While the pod operators and these events drew large crowds, the desirability of the park as a recreational destination encouraged guests to visit and lounge on the communal pod’s roof deck or bring their laptops to do work while their kids utilized the playhouse on site. Ultimately, the Piazza Pod Park project was about creating a place—which is exactly what it achieved, with loud applause from the local community.

A custom shipping container with a quote from the customer that reads: "Ultimately, the piazza pod park project was about creating a place - which is exactly what it achieved, with loud applause from the local community"


Has Piazza Park met the ROI your organization originally hoped for? How does this mixed-use retail development compare to managing a brick-and-mortar retail location?

In addition to encouraging pedestrian use of the formerly blocked-off pathway through the park to the major SEPTA [commuter rail] station two blocks away, Piazza Pod Park generated an unbelievable amount of buzz and drove pedestrian traffic to the neighborhood. The perception of the Northern Liberties neighborhood as a thriving, mixed-use destination with convenient access to transit has been restored.

While the shipping containers’ size and structures created some logistical obstacles, we worked collaboratively with the tenants to come up with innovative solutions for storage and utilities that allowed the operators to function at full capacity.

As for profits, leasing at our adjacent mixed-use Piazza property has further exceeded expectations. We expect our forthcoming Piazza Terminal project to benefit from this improved neighborhood perception, as well.

A custom pod inside the pod park


What are some of the memorable comments you've heard or received from the public in regard to the space?

Bebot—the 33-foot tall robot sculpture hailing from the Burning Man festival—greets visitors at the Piazza Pod Park entrance and has garnered national recognition while becoming an icon of Northern Liberties. People would experience a visceral reaction to Bebot’s welcoming appearance and were further enticed to enter the park.

The public and media also expressed a deep fondness for the overall aesthetically-pleasing and functional design of the park, which included child-friendly sculptural and colorful furniture and playsets, an eye-catching communal dining pod with a roof deck, painted asphalt and thoughtful landscaping, custom Piazza Pod Park-branded signage and Jenga, and the 185 light-up, 4’ x 4’ x 4’ cubes (also a former Burning Man art installation) that lined the pathway through the back of the park. These design features, coupled with ample seating, contributed to Piazza Pod Park’s status as a desirable gathering place for locals and visitors alike.

What has the feedback from the Piazza Park vendors been like? Any memorable comments or anecdotes you can share?

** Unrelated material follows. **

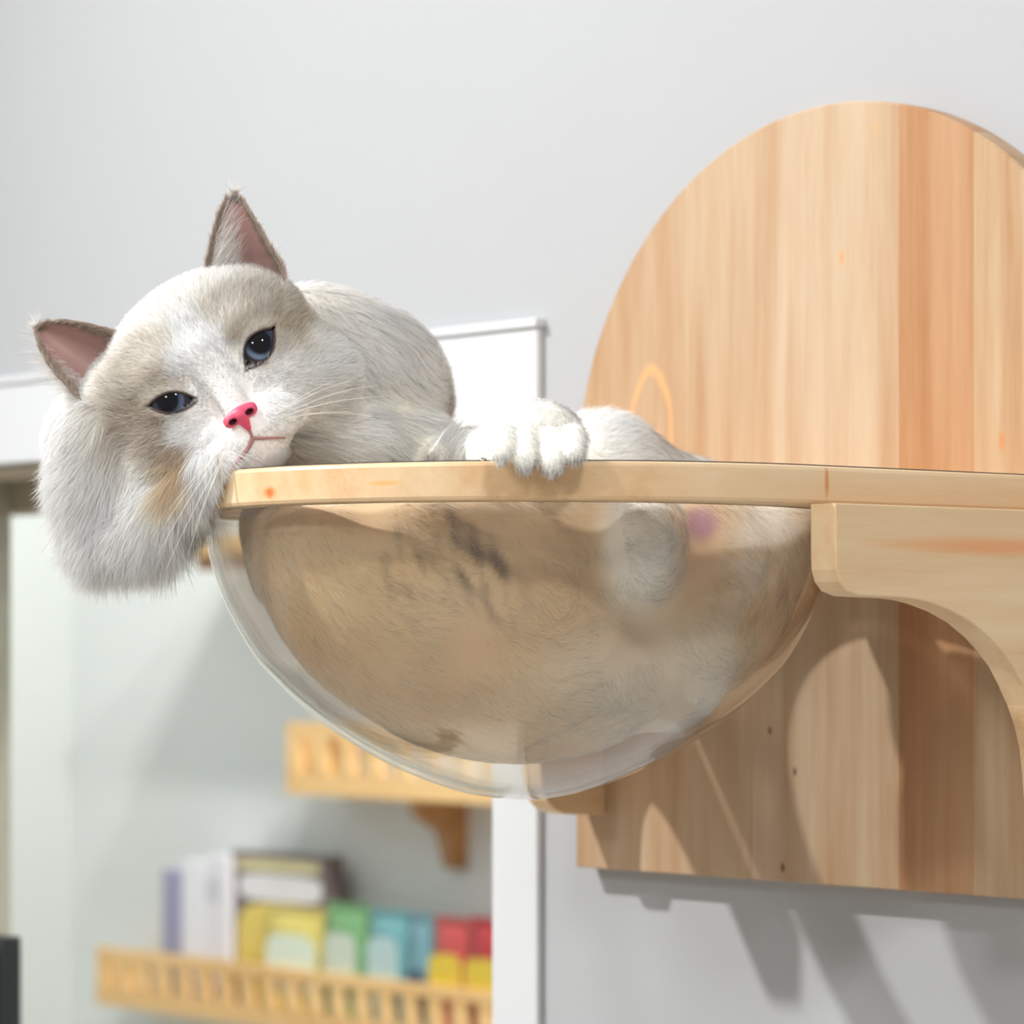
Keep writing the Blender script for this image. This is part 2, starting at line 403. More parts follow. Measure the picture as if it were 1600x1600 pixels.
# brackets
BB, BT = .2337, .0197
fp = [(-.005, ZBOT), (-.005, .052), (-.0045, .043), (-.002, .0365), (.003, .0315), (.012, .0290), (.03, .0285), (.045, .0282), (.058, .0272), (.069, .0253), (.0845, .0213), (.1008, .0150),
      (.1147, .0070), (.1252, -.0010), (.1346, -.0095), (.1425, -.020), (.150, -.0315), (.1560, -.044), (.160, -.056), (.1625, -.072), (.1635, -.082), (.1650, -.092), (.169, -.1005), (.1755, -.1065), (.184, -.1095), (.2000, -.1105), (D, -.1105), (D, ZBOT)]
for sgn in (-1, 1):
    d0, d1 = (-BB, -BB + BT) if sgn < 0 else (BB - BT, BB)
    bm = bmesh.new()
    a = [bm.verts.new(W(n, d0, z)) for n, z in fp]; b_ = [bm.verts.new(W(n, d1, z)) for n, z in fp]
    bm.faces.new(a); bm.faces.new(b_[::-1])
    for i in range(len(fp)):
        j = (i + 1) % len(fp); bm.faces.new((a[i], b_[i], b_[j], a[j]))
    bmesh.ops.recalc_face_normals(bm, faces=bm.faces)
    bmesh.ops.bevel(bm, geom=[e for e in bm.edges if len(e.link_faces) == 2 and any(len(f.verts) > 6 for f in e.link_faces)], offset=.0009, segments=2, profile=.5, affect='EDGES')
    bm_obj('bracket', bm, M_bracket, perch)

# ------------------------------------------------------------------ the cat
rng = np.random.default_rng(7)
S2 = 2.0 / FPX                                # metres per photo pixel near the cat
cE_R = np.array(E_R); cE_F = np.array(E_F); cE_U = np.array((0, 0, 1.0)); cCAM = np.array(CAM)
def cw(p):            # (lateral, depth, up) from the lens -> world
    p = np.asarray(p, float)
    return cCAM + p[..., :1] * cE_R + p[..., 1:2] * cE_F + p[..., 2:3] * cE_U
def cl(px, py, Z):    # photo column, row, depth -> (lateral, depth, up)
    return np.array([(px - 800) / FPX * Z, Z, (HOR - py) / FPX * Z])
ROLL = math.radians(32)
HC = cl(344, 591, 2.035)                      # between the eyes, inside the head
h_r = np.array([math.cos(ROLL), 0, math.sin(ROLL)]); h_u = np.array([-math.sin(ROLL), 0, math.cos(ROLL)]); h_f = np.array([0, -1.0, 0])
HB = np.stack([h_r, h_u, h_f])
def hp(r, u, f):      # head frame in photo pixels -> (lateral, depth, up)
    return HC + (np.array([r, u, f], float) * S2) @ HB
I3 = np.eye(3)
def ell(p, c, rad, B=I3):
    q = (p - c) @ B.T / rad; k0 = np.linalg.norm(q, axis=-1); k1 = np.linalg.norm(q / rad, axis=-1)
    return k0 * (k0 - 1) / np.maximum(k1, 1e-9)
def cap(p, a, b, ra, rb):
    ba = b - a; h = np.clip(((p - a) @ ba) / (ba @ ba), 0, 1)
    return np.linalg.norm(p - a - h[..., None] * ba, axis=-1) - (ra + (rb - ra) * h)
def smin(a, b, k):
    h = np.clip(.5 + .5 * (b - a) / k, 0, 1); return b + (a - b) * h - k * h * (1 - h)
def smax(a, b, k): return -smin(-a, -b, k)
S3 = np.array
bowl_c = cl(815, 795, 2.0902)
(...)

One of the challenges with leasing typical brick-and-mortar space is that potential tenants often struggle to visualize their concept in an under-construction building. With the BoxPop® containers, they arrived in generally turnkey condition, with kitchen equipment, lighting, awnings, insulation, HVAC, and wooden floors. That made it easy for vendors to visualize the space, which resulted in the pods leasing an extremely fast pace.

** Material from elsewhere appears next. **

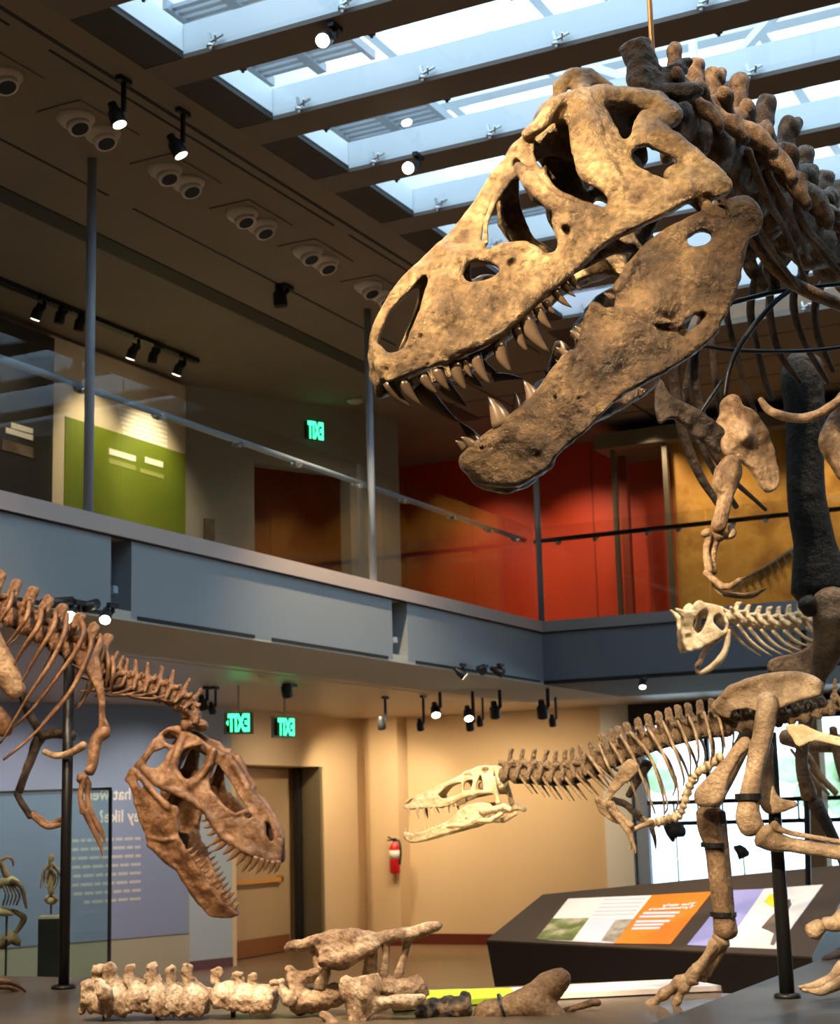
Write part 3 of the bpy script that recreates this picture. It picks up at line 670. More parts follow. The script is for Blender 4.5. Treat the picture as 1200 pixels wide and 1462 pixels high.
def plate(name, fr, outline, m, parent, t=.012, h=.008, holes=(), ctrl=(), chains=(), noise=.004, osm=3, k=.012, side=1):
    """flat bone lying in the frame's side plane; chains add ridges and rims"""
    ws = [p[2] for p in outline]+[p[2] for p in ctrl]+[p[2] for c in chains for p in c[0]]
    b = Bone(fr, list(outline)+[p for c in chains for p in c[0]], h, max(ws)+.08+t, .07, False, min(ws)-.08-t)
    b.shell(outline, holes, ctrl, t, k, .02, .01, osm)
    for c in chains: b.chain(c[0], c[1], .03, sym=False)
    if noise: b.noise(noise, 25, 3)
    return b.mesh(name, m, parent)
def longbone(name, pts3, radii, m, parent, flat=1., fdir=None, n=14, sub=5, rough=.06, seed=0):
    """tapered bone through 3D points with knobbly surface"""
    p = catmull(pts3, sub); r = np.interp(np.linspace(0, 1, len(p)), np.linspace(0, 1, len(radii)), radii)
    # cap the ends round
    t0 = p[0]-p[1]; t0 /= np.linalg.norm(t0)+1e-9; t1 = p[-1]-p[-2]; t1 /= np.linalg.norm(t1)+1e-9
    p = np.vstack([p[:1]+t0*r[0]*.55, p[:1]+t0*r[0]*.35, p, p[-1:]+t1*r[-1]*.35, p[-1:]+t1*r[-1]*.55]); r = np.concatenate([[r[0]*.35, r[0]*.78], r, [r[-1]*.78, r[-1]*.35]])
    mb = MB(); mb.tube(p, r, n, flat, fdir)
    V = np.array(mb.v); rs = np.random.RandomState(seed+len(p)); c = np.repeat(p, n, 0); d = V-c
    V = c+d*(1+vnoise(V*1.0+5, .55/max(r.mean(), .004), seed)[:, None]*2*rough*2); mb.v = [tuple(q) for q in V]
    return mb.build(name, m, parent, True)
def trace(fr, pts): return [fr.w(*p) for p in pts]
def bone_px(name, fr, pts, m, parent, flat=1., fdir=None, **kw):
    """pts: (px, py, radius px, w)"""
    return longbone(name, [fr.w(p[0], p[1], p[3]) for p in pts], [fr.px2m(p[0], p[1], p[2], p[3]) for p in pts], m, parent, flat, fr.l if fdir is None and flat != 1. else fdir, **kw)

# ---- vertebra and rib stock (local axes: x along the spine towards the head, z up, y sideways; unit = centrum length)
class _L:
    """identity frame for stock shapes"""
    def uvw(s, x, y, z=0.): return np.array([x, y, z])
    def px2m(s, x, y, r, w=0.): return r
    def P(s, a): return a
def stock(kind, seed, m):
    f = _L(); b = Bone(f, [(-.8, -.7, 0), (.8, {'neck': 1.55, 'back': 1.8, 'tail': 1.5, 'axis': 1.9}[kind], 0)], .045, 1.15, .1)
    # here u = along spine, v = up, w = sideways
    b.chain([(-.44, 0, 0), (-.2, .02, 0), (.2, .02, 0), (.46, 0, 0)], [.44, .31, .31, .43], .12)
    b.chain([(-.1, .45, .12), (.1, .5, .12)], .20, .12)
    b.cut([(-.9, .0, 0), (-.62, 0, 0)], [.30, .26], .05)
    if kind == 'neck':
        b.chain([(0, .55, 0), (-.06, .95, 0), (-.12, 1.22, 0)], [.24, .18, .17], .12)
        b.chain([(-.12, 1.2, .05), (-.22, 1.32, .12)], [.14, .09], .08)
        b.chain([(.15, .5, .2), (.62, .62, .42)], [.18, .13], .12); b.chain([(-.15, .5, .2), (-.50, .70, .36)], [.18, .13], .10)
        b.chain([(.05, .35, .3), (-.05, .1, .75), (-.1, -.12, .9)], [.18, .15, .11], .14)
    elif kind == 'axis':
        b.chain([(.1, .55, 0), (-.05, 1.3, 0), (-.1, 1.75, .1)], [.26, .26, .17], .15, (0, 1.5)); b.chain([(-.2, .7, .1), (-.6, 1.05, .35), (-.8, 1.25, .45)], [.22, .2, .13], .15)
        b.chain([(.05, .35, .3), (-.05, .1, .7)], [.2, .15], .14)
    elif kind == 'back':
        b.chain([(.1, .6, 0), (-.02, 1.05, 0), (-.06, 1.42, 0)], [.22, .22, .24], .1); b.chain([(-.16, .6, 0), (-.24, 1.05, 0), (-.26, 1.42, 0)], [.20, .20, .22], .1); 
        b.chain([(.0, .6, .15), (-.1, .85, .6), (-.16, .92, .92)], [.2, .15, .13], .12)
        b.chain([(.15, .55, .16), (.55, .66, .2)], [.15, .11], .1); b.chain([(-.15, .55, .16), (-.58, .66, .18)], [.15, .11], .1)
    else:
        b.chain([(0, .5, 0), (-.2, 1.0, 0), (-.3, 1.32, 0)], [.16, .13, .13], .12); b.chain([(0, .3, .2), (-.1, .3, .8)], [.15, .10], .1)
    b.noise(.09, 3.1, seed).noise(.07, 8., seed+3)
    F = b.F.copy(); V, Q = surfnets(F, b.lo, b.h); V, Q = biggest(V, Q); V = V[:, [0, 2, 1]]*np.array([1, -1, 1])
    return fastmesh('_data', V, Q, m, None, np.zeros(3))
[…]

While the move-in ready condition of the shipping containers made leasing quick, the exceptionally thoughtful and functional design of Piazza Pod Park as a whole also facilitated the vision of prospective tenants and added to such leasing velocity.

A row of custom shipping container bars within the pod park


As a developer, do you see potential for similar pod parks being set up in other parts of America?

We believe that shipping container parks—if designed tastefully and with a carefully-curated mix of retailers and programming targeted towards the neighborhood demographic—have the potential to accelerate a given neighborhood’s path towards becoming a destination in itself.

Piazza Pod Park and many other shipping container parks serve as preliminary drivers of neighborhood activity and—as potential renters or commercial tenants see more visitors who view the place as desirable—naturally helps spur development surrounding those sites. They also serve as launchpads for businesses who are new to a given market and want to test the success of their concept in such a location at a less risky and less capital-intensive scale compared to that of a traditional brick-and-mortar location, which was the case with almost all of Piazza Pod Park’s vendors.